Human Rights Watch last year accused Saudi Arabia of kowtowing to assertions by the country’s powerful conservative Muslim clerics that female sports constitute “steps of the devil,” as well as a corrupting and satanic influence that would spread decadence. The clerics warned that running and jumping could damage a woman’s hymen and ruin her chances of getting married.
Concern that the World Cup could lead to violations of Saudi Arabia’s strict gender rules prompted authorities in the province of Mecca, home to Islam’s holiest city, to remove public television screens to prevent men and women from mixing.
The move sparked online protests. “Those who removed the screens showing the World Cup in the gardens didn’t do it because of mixing, but to kill peoples’ pleasure,” said an angry fan on Twitter. “If a person is sitting with his family, and he is in charge, what kind of mixing are they talking about?” asked another.
In the neighboring Qatar, the only other state that adheres to Wahhabism, the puritan Islamic interpretation of Islam that predominates in Saudi Arabia, and that has made sports in general and football in particular a cornerstone of its policy, clerics warned that the broadcasting of World Cup matches during the night because of time differences meant that youth might skimp on their religious obligations during the holy month of Ramadan.

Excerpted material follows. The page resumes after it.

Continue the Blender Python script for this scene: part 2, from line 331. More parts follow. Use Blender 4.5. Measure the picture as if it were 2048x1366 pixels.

Observance of Ramadan is one of the five pillars of Islam.
Sheikh Mohamed al-Mahmoud said the faithful should be worshipping and studying the Quran during Ramadan, rather than watching football. He said there was no excuse for skipping obligatory visits to the mosque in order to watch a World Cup match.
His words were echoed by Sheikh Ahmed al-Buainain who said the matches conflict with times of prayers.
“When it is time for late evening and Ramadan-specific nightly prayers, people must go to the mosque for prayers. There is absolutely no excuse for a Muslim to skip these prayers,” Sheikh al-Mahmoud said.
The tug of war between football and Islam at a time that both institutions are experiencing a key moment in their calendars – football with the World Cup and Islam with Ramadan – is part of a larger debate among the faithful that ranges from whether World Cup participants should fast during Ramadan to some jihadist factions targeting fans in Iraq, Nigeria and Kenya because they see the game as an infidel, Zionist conspiracy aimed at distracting believers.
For Ali Hussein el-Zoghbi, vice president of the Federation of Muslim Associations in Brazil (FAMBRAS) that has published a guide for Muslims visiting Brazil the resolution of the debate is simple.
“The federation has been working consistently for people to find out more about Islam through the correct angle, that of peace and its participation in Brazilian society. And this event provides great visibility [to Muslim countries]. We’re making the most to publicize Islam through this project,” Mr el-Zoghbi said.